Poet Linda Gregg of New York City received high honors from the Academy of American Poets today as winner of the Lenore Marshall Poetry Prize. Fellow poets Dorianne Laux, J. D. McClatchy, and James Richardson selected her latest collection, All of It Singing: New and Selected Poems (Graywolf Press, 2008) for the twenty-five-thousand-dollar award, given for a collection published in the previous year.
The book, Gregg's eighth, also won the William Carlos Williams Award from the Poetry Society of America (PSA) in March. Gregg's poetry has been recognized by PEN American Center, with the PEN/Voelcker Award, and Poets & Writers, Inc., with the Jackson Poetry Prize, and she has received fellowships from the Lannan Foundation, the John Simon Guggenheim Foundation, the Mrs. Giles Whiting Foundation, and the National Endowment for the Arts.

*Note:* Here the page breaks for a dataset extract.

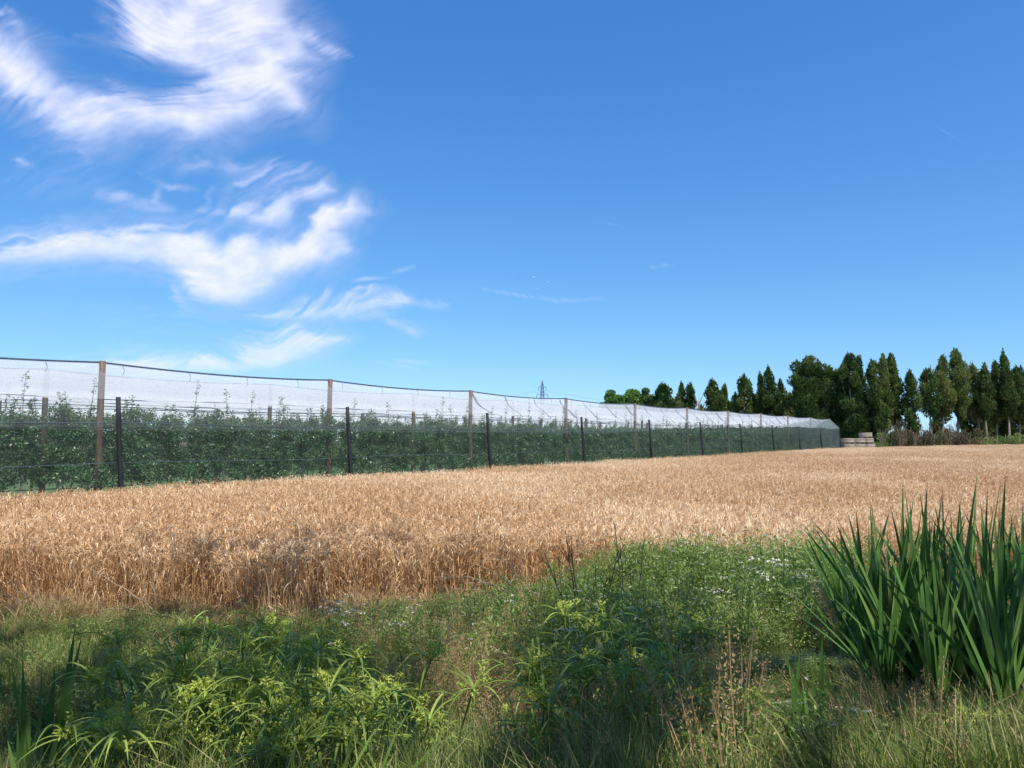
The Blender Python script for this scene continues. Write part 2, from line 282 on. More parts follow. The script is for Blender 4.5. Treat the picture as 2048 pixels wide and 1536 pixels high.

Gregg, who has said of her work, "The art of finding in poetry is the art of marrying the sacred to the world, the invisible to the human," receives from the Academy an award named for a writer and activist who promoted the sacredness of the world in her own right: Lenore Marshall helped form the National Committee for a Sane Nuclear Policy, an organization that helped pass the partial nuclear test ban treaty of 1963. The New Hope Foundation created the prize in her memory in 1975.
The list of past winners—a group that includes John Ashbery, Wanda Coleman, Stanley Kunitz, and Alice Notley—is posted on the Academy's Web site.